One of the traps that many companies get into once they start looking at their Google Web Analytics is that they start to make more and more site and design choices for their site based on Analytics rather than common sense. If you change the name of the link from “Sign Up” to “Learn More” and more people click on it, it doesn’t not necessarily mean that the increase was because of the change in text. “Correlation does not imply causation.”
How about a Blue one?
My friend Paul was shopping for a car and he was doing some preliminary searches at a dealer. Paul explained what he was looking for to the guy and the dealer explained that he did not have that. He then proceeded to try and sell him a totally different thing. Paul of course, has to stop the guy and tell him, “No sorry I’m just not interested in that” to which the guy replied “Well, how about a blue one?”. Do you really think that this guy believes that the reason people weren’t buying cars from him was because they weren’t the right color?

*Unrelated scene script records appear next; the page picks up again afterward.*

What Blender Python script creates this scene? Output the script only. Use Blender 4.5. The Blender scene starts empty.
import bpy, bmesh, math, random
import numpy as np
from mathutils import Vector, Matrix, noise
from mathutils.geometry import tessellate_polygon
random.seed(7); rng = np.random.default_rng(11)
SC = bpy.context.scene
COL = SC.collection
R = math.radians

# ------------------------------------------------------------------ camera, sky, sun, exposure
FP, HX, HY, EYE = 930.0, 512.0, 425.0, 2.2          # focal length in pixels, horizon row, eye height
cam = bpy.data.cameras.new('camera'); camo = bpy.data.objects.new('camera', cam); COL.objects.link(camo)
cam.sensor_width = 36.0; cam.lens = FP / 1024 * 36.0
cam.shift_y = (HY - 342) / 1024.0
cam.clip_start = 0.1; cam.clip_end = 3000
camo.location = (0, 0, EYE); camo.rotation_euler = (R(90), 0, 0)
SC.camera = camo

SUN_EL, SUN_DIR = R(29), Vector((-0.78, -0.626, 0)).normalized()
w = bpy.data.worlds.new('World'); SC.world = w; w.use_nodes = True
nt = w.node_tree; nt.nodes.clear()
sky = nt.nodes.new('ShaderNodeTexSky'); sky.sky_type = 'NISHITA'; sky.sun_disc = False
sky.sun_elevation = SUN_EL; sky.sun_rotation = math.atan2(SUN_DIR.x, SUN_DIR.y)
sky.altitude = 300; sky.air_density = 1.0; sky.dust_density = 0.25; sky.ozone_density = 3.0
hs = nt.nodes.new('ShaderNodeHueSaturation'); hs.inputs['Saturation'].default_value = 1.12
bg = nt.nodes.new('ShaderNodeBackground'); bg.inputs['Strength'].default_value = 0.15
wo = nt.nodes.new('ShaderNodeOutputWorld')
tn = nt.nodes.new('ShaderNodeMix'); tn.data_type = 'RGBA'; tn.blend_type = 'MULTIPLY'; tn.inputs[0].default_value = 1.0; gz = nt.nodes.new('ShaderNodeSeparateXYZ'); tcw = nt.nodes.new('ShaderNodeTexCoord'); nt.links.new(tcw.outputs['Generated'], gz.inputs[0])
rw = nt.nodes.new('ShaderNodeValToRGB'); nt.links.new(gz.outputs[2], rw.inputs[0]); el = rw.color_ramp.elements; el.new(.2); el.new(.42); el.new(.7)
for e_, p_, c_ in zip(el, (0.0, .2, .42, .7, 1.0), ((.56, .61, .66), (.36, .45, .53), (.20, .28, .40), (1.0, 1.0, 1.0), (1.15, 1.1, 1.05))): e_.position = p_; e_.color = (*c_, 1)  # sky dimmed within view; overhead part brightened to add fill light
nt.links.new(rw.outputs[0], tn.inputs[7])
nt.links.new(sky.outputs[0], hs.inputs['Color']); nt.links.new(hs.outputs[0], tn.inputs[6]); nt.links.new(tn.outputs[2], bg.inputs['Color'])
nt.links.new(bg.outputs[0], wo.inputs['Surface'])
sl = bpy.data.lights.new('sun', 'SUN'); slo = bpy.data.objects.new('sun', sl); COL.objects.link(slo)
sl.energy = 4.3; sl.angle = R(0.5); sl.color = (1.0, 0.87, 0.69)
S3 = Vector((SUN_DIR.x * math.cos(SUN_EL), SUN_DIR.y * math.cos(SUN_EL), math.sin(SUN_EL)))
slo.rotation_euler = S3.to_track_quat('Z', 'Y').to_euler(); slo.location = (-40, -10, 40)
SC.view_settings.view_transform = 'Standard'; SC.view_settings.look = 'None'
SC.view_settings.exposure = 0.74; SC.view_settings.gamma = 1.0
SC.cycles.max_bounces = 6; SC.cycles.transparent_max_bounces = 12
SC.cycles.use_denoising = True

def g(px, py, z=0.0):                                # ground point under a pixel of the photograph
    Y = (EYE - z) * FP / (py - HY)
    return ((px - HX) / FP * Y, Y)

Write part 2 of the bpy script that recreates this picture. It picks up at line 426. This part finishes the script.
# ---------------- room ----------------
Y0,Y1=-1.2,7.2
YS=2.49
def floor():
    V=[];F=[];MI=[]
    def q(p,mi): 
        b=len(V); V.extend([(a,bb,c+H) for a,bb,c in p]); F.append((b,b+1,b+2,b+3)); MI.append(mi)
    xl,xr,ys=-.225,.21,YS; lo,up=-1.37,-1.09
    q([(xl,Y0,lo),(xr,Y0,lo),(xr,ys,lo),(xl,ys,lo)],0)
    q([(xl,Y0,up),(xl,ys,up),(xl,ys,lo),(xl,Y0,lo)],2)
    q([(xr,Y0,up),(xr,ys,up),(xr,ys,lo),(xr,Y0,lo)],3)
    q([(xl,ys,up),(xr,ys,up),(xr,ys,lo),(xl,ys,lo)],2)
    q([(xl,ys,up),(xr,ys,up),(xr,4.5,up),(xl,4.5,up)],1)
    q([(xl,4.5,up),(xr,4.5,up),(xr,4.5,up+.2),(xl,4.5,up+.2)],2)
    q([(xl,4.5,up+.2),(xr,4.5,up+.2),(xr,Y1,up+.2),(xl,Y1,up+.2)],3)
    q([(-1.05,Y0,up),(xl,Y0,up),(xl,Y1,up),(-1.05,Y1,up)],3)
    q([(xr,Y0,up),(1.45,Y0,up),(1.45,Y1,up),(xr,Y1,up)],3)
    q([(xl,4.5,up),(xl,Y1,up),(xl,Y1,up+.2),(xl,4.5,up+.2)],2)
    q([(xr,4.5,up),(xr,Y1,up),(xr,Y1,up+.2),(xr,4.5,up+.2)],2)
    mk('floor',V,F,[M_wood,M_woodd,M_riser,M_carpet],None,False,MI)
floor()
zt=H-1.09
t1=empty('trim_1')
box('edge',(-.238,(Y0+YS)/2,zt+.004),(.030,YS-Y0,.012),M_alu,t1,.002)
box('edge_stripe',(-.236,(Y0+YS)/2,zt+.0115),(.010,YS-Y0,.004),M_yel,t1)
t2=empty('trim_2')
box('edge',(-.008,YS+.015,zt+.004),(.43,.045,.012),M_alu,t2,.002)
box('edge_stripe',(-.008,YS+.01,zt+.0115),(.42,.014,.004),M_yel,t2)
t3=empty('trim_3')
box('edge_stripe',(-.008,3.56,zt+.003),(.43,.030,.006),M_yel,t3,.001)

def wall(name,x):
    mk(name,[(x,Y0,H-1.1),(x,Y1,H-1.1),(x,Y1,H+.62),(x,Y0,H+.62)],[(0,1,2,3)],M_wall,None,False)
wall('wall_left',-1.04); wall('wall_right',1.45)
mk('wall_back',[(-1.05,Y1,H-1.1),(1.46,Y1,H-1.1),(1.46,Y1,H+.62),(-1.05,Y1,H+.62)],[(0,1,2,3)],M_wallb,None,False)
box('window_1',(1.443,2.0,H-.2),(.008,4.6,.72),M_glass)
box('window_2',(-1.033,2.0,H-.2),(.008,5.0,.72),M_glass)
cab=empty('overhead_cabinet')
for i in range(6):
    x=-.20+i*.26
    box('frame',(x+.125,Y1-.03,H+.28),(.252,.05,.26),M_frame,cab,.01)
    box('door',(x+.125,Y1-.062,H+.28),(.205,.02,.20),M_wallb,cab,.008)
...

Business and web people are always under the microscope to “Increase Traffic” or “Click throughs” or “Conversions” but it becomes a very slippery slope when you start to infer causation for something you do into an increase in one of these things. The problem with analytics is not the numbers, its the reason for the numbers. You might never know why you got more clicks this week. But since the only thing you changed was a link color from Red to Blue, you might start to infer that all your links need to be Blue and that will fix everything.